At one point Konchok Zangpo went into a strict retreat for several years at Pelkhor Dechen, with the door to his meditation cell sealed shut with only a small hole in it. At dawn one day in a mouse year (probably 1468), he had a vision of the Kalki emperors and the sixty protectors who appeared to him saying they had come from Shambhala, and urged him to teach the six-branch yoga of Kālacakra.

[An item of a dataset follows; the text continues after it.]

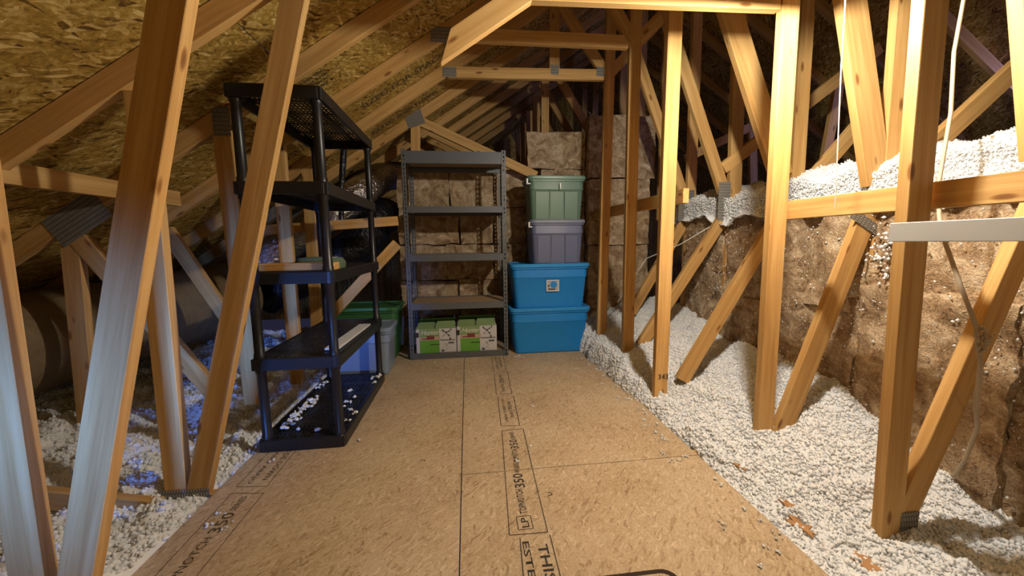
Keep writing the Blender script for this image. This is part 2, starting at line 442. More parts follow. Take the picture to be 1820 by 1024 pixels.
# ------------------------------------------------------------------ roof deck (left slope seen from below, ridge, right slope)
PITCH = 0.66; ZI = 2.55; RX = 2.10
TH = math.atan(PITCH); CT = math.cos(TH); ST = math.sin(TH)
RZ = ZI + PITCH * RX
ceiling = tag(empty('ceiling'), kind='structure')
def roof_panel(side, u0, u1, y0, y1):
    """u runs along the slope; side -1 is the left slope (u up towards the ridge)"""
    mb = MB(); g = 0.002
    mb.box((g, g, 0), (u1 - u0 - g, y1 - y0 - g, 0.012))
    o = mb.build('roof_panel', M['roof'], ceiling)
    off = 0.092
    if side < 0:
        x = RX - (RX - 0) + u0 * CT; z = ZI + off / CT + u0 * ST
        o.location = (x, y0, z); o.rotation_euler = (0, -TH, 0)
    else:
        x = RX + u0 * CT; z = RZ + off / CT - u0 * ST
        o.location = (x, y0, z); o.rotation_euler = (0, TH, 0)
    return o
left_panels = []
U = RX / CT
us = [U - 1.22 * k for k in range(7)]
for k in range(6):
    y = -1.9 - (1.2 if k % 2 else 0.0)
    while y < 7.6:
        y1 = min(y + 2.44, 7.9)
        left_panels.append((us[k + 1], y, roof_panel(-1, us[k + 1], us[k], max(y, -1.9), y1)))
        y += 2.44
for k in range(5):
    y = -1.9 - (1.2 if k % 2 else 0.0)
    while y < 7.6:
        roof_panel(1, 1.22 * k, 1.22 * (k + 1), max(y, -1.9), min(y + 2.44, 7.9)); y += 2.44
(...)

Following this retreat he taught the profound path of the six-branch yoga to about three hundred people in Lhundrub Dechen (lhun grub bde chen), and exceptional events occurred. The complete ten signs of clear light appeared to some people, some saw all the subtle channels in the body, some saw all the regions of U, Tsang, and Kham from a state of clear light, some became free from the afflictions, some became disillusioned with samsara, and some thoroughly realized the distinctions between the two truths and became expert in regard to how the buddha-nature is permanent, stable, eternal, pure, self, and bliss. Jamyang Konchok Zangpo also gave many teachings such as the six-branch yoga and the great Vimalaprabhā commentary to the Kālacakra Tantra to many thousands of people at Singshong (gsing gshongs).
Jamyang Konchok Zangpo had a number of major disciples, four of whom held the monastic seat of Jonang Monastery: Sonam Gyeltsen (bsod nams rgyal mtshan, d.u.), Konchok Gyeltsen (dkon mchog rgyal mtshan, d.u.), Namkha Chokyong (nam mkha' chos skyong, 1436-1507), and Chokyong Gyeltsen (chos skyong rgyal mtshan, d.u.). He was also a master of the Sakya Lamdre and was one of the main teachers of the great Sakya master Dakchen Lodro Gyeltsen (bdag chen blo gros rgyal mtshan, 1444-1495), who received these teachings from him. He was also one of the main teachers of Zhalu Lotsāwa Chokyong Zangpo (zhwa lu lo tsA ba chos skyong bzang po, 1441-c.1527), and was the teacher of the Gyantse ruler Rabten Kunzang (rab bstan kun bzang).
དཔྱད་གཞིའི་ཡིག་ཆ་ཁག།
'Jam mgon a mes zhabs ngag dbang kun dga' bsod nams. 2000. Dpal dus kyi 'khor lo'i zab pa dang rgya che ba'i dam pa'i chos byung ba'i tshul legs par bshad pa ngo mtshar dad pa'i shing rta. In The Collected Works of A-mes-zhabs Ngag dbang kun dga' bsod nams, vol. 19: 1-532. Kathmandu: Sa skya rgyal yongs gsung rab slob gnyer khang, pp. 235–41.